Une décision qui avait offert un buzz formidable aux Sleeping Giants, mais dont la chaîne de magasins de sport se serait bien passée en rétrospective. Très médiatisée, l’annonce avait immédiatement généré une levée de bouclier dans la classe politique, auprès des journalistes, mais aussi et surtout de la part d’internautes. En quelques heures, le hashtag #boycottdecathlon trustait les tendances sur Twitter et une mobilisation anti Sleeping Giants voyait le jour.

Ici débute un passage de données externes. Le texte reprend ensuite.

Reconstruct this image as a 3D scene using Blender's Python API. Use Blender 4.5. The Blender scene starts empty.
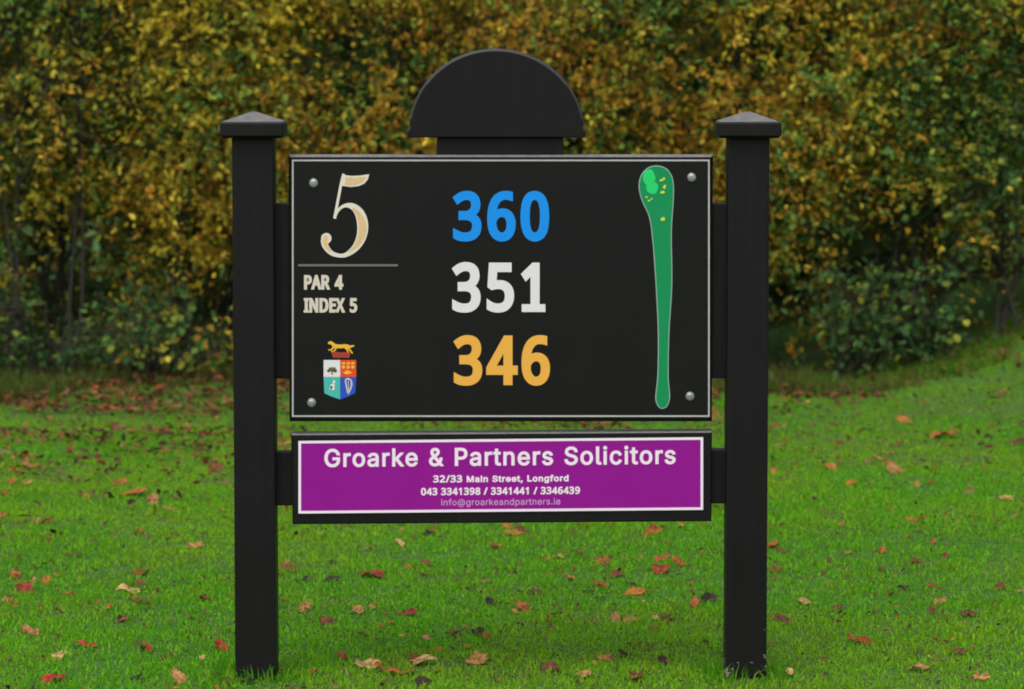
import bpy, bmesh, math, random, json
import numpy as np
from mathutils import Vector, Matrix, geometry
R = math.radians
rng = np.random.default_rng(11)
random.seed(5)
sc = bpy.context.scene
COL = sc.collection

# ------------------------------------------------------------------ camera
FPX, CAM_D, CAM_H, PITCH = 3570.0, 8.5, 1.5, R(4.67)
cam = bpy.data.cameras.new('camera')
cam.sensor_width = 36.0
cam.lens = FPX / 1024 * 36
cam.clip_start, cam.clip_end = 0.1, 1500
cam.dof.use_dof = True
cam.dof.focus_distance = 8.55
cam.dof.aperture_fstop = 6.0
camo = bpy.data.objects.new('camera', cam)
camo.location = (0, -CAM_D, CAM_H)
camo.rotation_euler = (math.pi / 2 - PITCH, 0, 0)
COL.objects.link(camo)
sc.camera = camo
FW = Vector((0, math.cos(PITCH), -math.sin(PITCH)))
UP = Vector((0, math.sin(PITCH), math.cos(PITCH)))


def P(px, py, y=0.0):
    """size of things on an upright plane at depth y, measured off the photograph"""
    d = FW + Vector(((px - 512) / FPX, 0, 0)) + UP * ((344.5 - py) / FPX)
    t = (y + CAM_D) / d.y
    return Vector((d.x * t, y, CAM_H + d.z * t))


def ground_at(px, py):
    d = FW + Vector(((px - 512) / FPX, 0, 0)) + UP * ((344.5 - py) / FPX)
    t = CAM_H / -d.z
    for _ in range(6):
        x, y = d.x * t, -CAM_D + d.y * t
        t = (CAM_H - float(hgt(np.array([x]), np.array([y]))[0])) / -d.z
    return d.x * t, -CAM_D + d.y * t


# ------------------------------------------------------------------ numpy noise
def _hash(i, j, k, s):
    n = (i * 374761393 + j * 668265263 + k * 1274126177 + s * 974634777) & 0xFFFFFFFF
    n = ((n ^ (n >> 13)) * 1274126177) & 0xFFFFFFFF
    return ((n ^ (n >> 16)) & 0xFFFF) / 65535.0


def noise(x, y, z, s=0):
    xi, yi, zi = (np.floor(v).astype(np.int64) for v in (x, y, z))
    f = [v - np.floor(v) for v in (x, y, z)]
    f = [t * t * (3 - 2 * t) for t in f]
    r = 0
    for a in (0, 1):
        for b in (0, 1):
            for c in (0, 1):
                w = (f[0] if a else 1 - f[0]) * (f[1] if b else 1 - f[1]) * (f[2] if c else 1 - f[2])
                r = r + w * _hash(xi + a, yi + b, zi + c, s)
    return r


def fbm(x, y, z, s=0):
    return (noise(x, y, z, s) * 4 + noise(x * 2.1, y * 2.1, z * 2.1, s + 1) * 2 + noise(x * 4.3, y * 4.3, z * 4.3, s + 2)) / 7


def sstep(a, b, x):
    t = np.clip((x - a) / (b - a), 0, 1)
    return t * t * (3 - 2 * t)


def hgt(x, y):
    h = (noise(x * 0.8 + 40, y * 0.8 + 40, x * 0, 3) - .5) * 0.05
    h = h * sstep(0.6, 2.5, np.hypot(x, y)) + (noise(x * 4 + 40, y * 4 + 40, x * 0, 4) - .5) * 0.012
    h = h + 0.36 * sstep(1.25, 3.2, x) * sstep(5.0, 7.8, y)      # the bank on the right
    return h


# ------------------------------------------------------------------ materials
def srgb(r, g, b):
    f = lambda c: (c / 255 / 12.92) if c / 255 <= .04045 else ((c / 255 + .055) / 1.055) ** 2.4
    return (f(r), f(g), f(b), 1)


def new_mat(name):
    m = bpy.data.materials.new(name)
    m.use_nodes = True
    return m, m.node_tree.nodes, m.node_tree.links, m.node_tree.nodes['Principled BSDF']


def plain(name, col, rough=.5, metal=0.0, var=.08, spec=.5, scale=40):
    """paint or vinyl with a faint unevenness"""
    m, n, l, b = new_mat(name)
    t = n.new('ShaderNodeTexCoord'); no = n.new('ShaderNodeTexNoise')
    no.inputs['Scale'].default_value = scale; no.inputs['Detail'].default_value = 5
    l.new(t.outputs['Object'], no.inputs['Vector'])
    mx = n.new('ShaderNodeMix'); mx.data_type = 'RGBA'
    mx.inputs['A'].default_value = tuple(c * (1 - var) for c in col[:3]) + (1,)
    mx.inputs['B'].default_value = tuple(min(1, c * (1 + var)) for c in col[:3]) + (1,)
    l.new(no.outputs['Fac'], mx.inputs['Factor'])
    l.new(mx.outputs['Result'], b.inputs['Base Color'])
    b.inputs['Roughness'].default_value = rough
    b.inputs['Metallic'].default_value = metal
    b.inputs['Specular IOR Level'].default_value = spec
    return m


def painted_wood(name, base, chips=0.0):
    m, n, l, b = new_mat(name)
    t = n.new('ShaderNodeTexCoord')
    mp = n.new('ShaderNodeMapping'); mp.inputs['Scale'].default_value = (60, 60, 2.5)
    l.new(t.outputs['Object'], mp.inputs['Vector'])
    g = n.new('ShaderNodeTexNoise'); g.inputs['Scale'].default_value = 1.0; g.inputs['Detail'].default_value = 6
    l.new(mp.outputs['Vector'], g.inputs['Vector'])
    w = n.new('ShaderNodeTexNoise'); w.inputs['Scale'].default_value = 5; w.inputs['Detail'].default_value = 6
    l.new(t.outputs['Object'], w.inputs['Vector'])
    mx = n.new('ShaderNodeMix'); mx.data_type = 'RGBA'
    mx.inputs['A'].default_value = tuple(c * .55 for c in base) + (1,)
    mx.inputs['B'].default_value = tuple(c * 1.7 for c in base) + (1,)
    l.new(w.outputs['Fac'], mx.inputs['Factor'])
    gm = n.new('ShaderNodeMapRange'); l.new(g.outputs['Fac'], gm.inputs['Value'])
    gm.inputs['From Min'].default_value = .3; gm.inputs['From Max'].default_value = .75
    gm.inputs['To Min'].default_value = .85; gm.inputs['To Max'].default_value = 1.25
    gx_ = n.new('ShaderNodeMix'); gx_.data_type = 'RGBA'; gx_.blend_type = 'MULTIPLY'; gx_.inputs['Factor'].default_value = 1
    l.new(mx.outputs['Result'], gx_.inputs['A']); l.new(gm.outputs[0], gx_.inputs['B'])
    out = gx_.outputs['Result']
    if chips:
        s = n.new('ShaderNodeSeparateXYZ'); l.new(t.outputs['Object'], s.inputs['Vector'])
        c = n.new('ShaderNodeTexNoise'); c.inputs['Scale'].default_value = 70; c.inputs['Detail'].default_value = 3
        l.new(t.outputs['Object'], c.inputs['Vector'])
        # paint is knocked off near the arrises and at the mower line by the ground
        a = n.new('ShaderNodeMath'); a.operation = 'ABSOLUTE'; l.new(s.outputs['X'], a.inputs[0])
        e = n.new('ShaderNodeMapRange'); l.new(a.outputs[0], e.inputs['Value'])
        e.inputs['From Min'].default_value = .040; e.inputs['From Max'].default_value = .050
        e.inputs['To Max'].default_value = .15
        f = n.new('ShaderNodeMapRange'); l.new(s.outputs['Z'], f.inputs['Value'])
        f.inputs['From Min'].default_value = .45; f.inputs['From Max'].default_value = .02
        f.inputs['To Max'].default_value = .75
        q = n.new('ShaderNodeMath'); q.operation = 'MULTIPLY'; l.new(e.outputs[0], q.inputs[0]); l.new(f.outputs[0], q.inputs[1])
        f2 = n.new('ShaderNodeMapRange'); l.new(s.outputs['Z'], f2.inputs['Value'])
        f2.inputs['From Min'].default_value = .09; f2.inputs['From Max'].default_value = .03
        f2.inputs['To Max'].default_value = .10
        q2 = n.new('ShaderNodeMath'); q2.operation = 'ADD'; l.new(q.outputs[0], q2.inputs[0]); l.new(f2.outputs[0], q2.inputs[1])
        ad = n.new('ShaderNodeMath'); ad.operation = 'ADD'; l.new(q2.outputs[0], ad.inputs[0]); l.new(c.outputs['Fac'], ad.inputs[1])
        st = n.new('ShaderNodeMath'); st.operation = 'GREATER_THAN'; st.inputs[1].default_value = chips
        l.new(ad.outputs[0], st.inputs[0])
        m2 = n.new('ShaderNodeMix'); m2.data_type = 'RGBA'
        l.new(st.outputs[0], m2.inputs['Factor']); l.new(out, m2.inputs['A'])
        m2.inputs['B'].default_value = (.22, .21, .20, 1)
        out = m2.outputs['Result']
    l.new(out, b.inputs['Base Color'])
    b.inputs['Roughness'].default_value = .5
    b.inputs['Specular IOR Level'].default_value = .2
    bp = n.new('ShaderNodeBump'); bp.inputs['Strength'].default_value = .5; bp.inputs['Distance'].default_value = .002
    l.new(g.outputs['Fac'], bp.inputs['Height']); l.new(bp.outputs['Normal'], b.inputs['Normal'])
    return m


def leafy(name, trans=.3, rough=.5, spec=.3):
    m, n, l, b = new_mat(name)
    a = n.new('ShaderNodeAttribute'); a.attribute_name = 'Col'
    l.new(a.outputs['Color'], b.inputs['Base Color'])
    b.inputs['Roughness'].default_value = rough
    b.inputs['Specular IOR Level'].default_value = spec
    t = n.new('ShaderNodeBsdfTranslucent'); l.new(a.outputs['Color'], t.inputs['Color'])
    mx = n.new('ShaderNodeMixShader'); mx.inputs[0].default_value = trans
    l.new(b.outputs[0], mx.inputs[1]); l.new(t.outputs[0], mx.inputs[2])
    l.new(mx.outputs[0], n['Material Output'].inputs['Surface'])
    return m


BLACK = (.0050, .0050, .0055)
M_POST = painted_wood('black_painted_wood', BLACK)
M_POST_CHIP = painted_wood('black_painted_wood_chipped', BLACK, chips=.765)
M_PANEL = plain('black_sign_sheet', (.0062, .0066, .0068), .45, var=.2, scale=9, spec=.2)
M_LINE = plain('pale_grey_line', srgb(176, 177, 176), .5, var=.2, scale=25)
M_RULE = plain('dull_tan_line', srgb(112, 104, 96), .5)
M_BLUE = plain('blue_vinyl', srgb(22, 140, 232), .45, var=.03, spec=.2)
M_WHITE = plain('white_vinyl', srgb(221, 220, 222), .45, var=.03)
M_AMBER = plain('amber_vinyl', srgb(232, 170, 66), .45, var=.03)
M_CREAM = plain('cream_vinyl', srgb(218, 212, 200), .45, var=.05)
M_TAN = plain('tan_vinyl', srgb(216, 184, 132), .45, var=.08)
M_STONE = plain('stone_vinyl', srgb(208, 200, 184), .45, var=.05)
M_MAPG = plain('map_green', srgb(18, 138, 84), .45, var=.04, spec=.2)
M_MAPE = plain('map_edge_grey', srgb(140, 168, 158), .45)
M_MAPL = plain('map_light_green', srgb(22, 204, 104), .45)
M_MAPY = plain('map_yellow', srgb(190, 214, 60), .45)
M_PURPLE = plain('purple_vinyl', srgb(141, 20, 140), .45, var=.04, scale=8, spec=.15)
M_PINKW = plain('pinkish_white', srgb(238, 222, 238), .45, var=.04)
M_PINKD = plain('faded_pink', srgb(205, 150, 205), .45, var=.04)
M_STEEL = plain('bolt_steel', (.42, .44, .43, 1), .35, metal=.85, var=.2)
M_RED = plain('crest_red', srgb(222, 70, 30), .45)
M_DRED = plain('crest_dark_red', srgb(160, 52, 30), .45)
M_GOLD = plain('crest_gold', srgb(232, 178, 50), .45)
M_TEAL = plain('crest_teal', srgb(70, 178, 170), .45)
M_CBLUE = plain('crest_blue', srgb(30, 74, 190), .45)
M_CBROWN = plain('crest_brown', srgb(104, 92, 62), .45)
M_LEAF = leafy('hedge_leaf', .46, .6, .12)
M_GRASS = leafy('grass_blade', .5, .7, .04)
M_FALL = leafy('fallen_leaf', .15, .6, .2)
_n, _l = M_FALL.node_tree.nodes, M_FALL.node_tree.links
_t = _n.new('ShaderNodeTexCoord'); _o = _n.new('ShaderNodeTexNoise'); _o.inputs['Scale'].default_value = 5; _o.inputs['Detail'].default_value = 6
_l.new(_t.outputs['Object'], _o.inputs['Vector'])
_r = _n.new('ShaderNodeValToRGB'); _r.color_ramp.elements[0].position = .36; _r.color_ramp.elements[0].color = (.38, .28, .22, 1)
_r.color_ramp.elements[1].position = .62; _r.color_ramp.elements[1].color = (1.1, 1.05, 1, 1)
_l.new(_o.outputs['Fac'], _r.inputs['Fac'])
_m = _n.new('ShaderNodeMix'); _m.data_type = 'RGBA'; _m.blend_type = 'MULTIPLY'; _m.inputs['Factor'].default_value = 1
_a = [k for k in _n if k.type == 'ATTRIBUTE'][0]
_l.new(_a.outputs['Color'], _m.inputs['A']); _l.new(_r.outputs['Color'], _m.inputs['B'])
_l.new(_m.outputs['Result'], _n['Principled BSDF'].inputs['Base Color'])
_l.new(_m.outputs['Result'], [k for k in _n if k.type == 'BSDF_TRANSLUCENT'][0].inputs['Color'])
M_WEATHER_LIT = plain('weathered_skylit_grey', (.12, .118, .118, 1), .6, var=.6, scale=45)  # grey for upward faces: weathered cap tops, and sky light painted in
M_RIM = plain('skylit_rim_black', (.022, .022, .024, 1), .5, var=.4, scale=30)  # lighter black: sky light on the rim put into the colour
M_BARK = plain('bark', (.034, .03, .022, 1), .85, var=.5, scale=30)


# ------------------------------------------------------------------ mesh helpers
def obj(name, me, mat=None, parent=None, mats=None):
    o = bpy.data.objects.new(name, me)
    COL.objects.link(o)
    for m in (mats or ([mat] if mat else [])):
        me.materials.append(m)
    if parent:
        o.parent = parent
    return o


def tag(o, label=None, cat=None, group=None, kind=None):
    for k, v in (('label', label), ('category', cat), ('group', group), ('kind', kind)):
        if v:
            o[k] = v
    return o


def empty(name, loc):
    o = bpy.data.objects.new(name, None)
    o.location = loc
    o.empty_display_size = .2
    COL.objects.link(o)
    return o


def bm_obj(name, bm, mat, parent, org=(0, 0, 0), smooth=False):
    """org: the world point that becomes the object's origin (parent empty is at the world origin)"""
    for v in bm.verts:
        v.co -= Vector(org)
    bmesh.ops.recalc_face_normals(bm, faces=bm.faces)
    me = bpy.data.meshes.new(name)
    bm.to_mesh(me); bm.free()
    if smooth:
        me.shade_smooth()
    o = obj(name, me, mat, parent)
    base = Vector((0, 0, 0))
    p = parent
    while p:
        base += p.location; p = p.parent
    o.location = Vector(org) - base
    return o


def box_bm(a, b, bevel=.003, seg=2):
    bm = bmesh.new()
    bmesh.ops.create_cube(bm, size=1)
    for v in bm.verts:
        v.co = Vector(((a[i] + b[i]) / 2 + v.co[i] * (b[i] - a[i]) for i in range(3)))
    if bevel:
        bmesh.ops.bevel(bm, geom=list(bm.edges), offset=bevel, segments=seg, affect='EDGES', profile=.6)
    return bm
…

C’est une nouvelle facette de l’activisme des Sleeping Giants que l’opération Décathlon a donné à voir. Celle d’une société hyper-fragmentée et au bord de l’implosion, où chaque polémique draine son lot de partisans et d’adversaires, d’autant plus hystérisés qu’ils agissent dans le relatif anonymat de leur salon. En soutenant les Sleeping Giants, les marques se sont mises à dos une frange de la société moins bruyante mais tout aussi politisée.

Du coup, ce qui passait pour d’innocents coups de comm’ sur des sujets fédérateurs, s’est transformé en véritable guerre de religion autour de la liberté d’expression et de la presse. Le genre de débat auquel aucune marque ou entreprise ne souhaite être associée. Décathlon, qui traîne encore aujourd’hui (plus d’un an après les faits) son soutien aux Sleeping Giants comme un boulet, illustre mieux qu’aucun autre cet état de fait.

Une situation qui explique que les marques, en particulier celles s’adressant au grand-public, se sont éloignées au cours des derniers mois des Sleeping Giants et qu’elles sont de moins en moins nombreuses à répondre positivement aux demandes de boycott des activistes. Le jeu n’en vaut plus la chandelle : le buzz généré se retourne trop souvent contre elles et les pousse dans un engrenage inextricable entre deux franges irréconciliables de la société.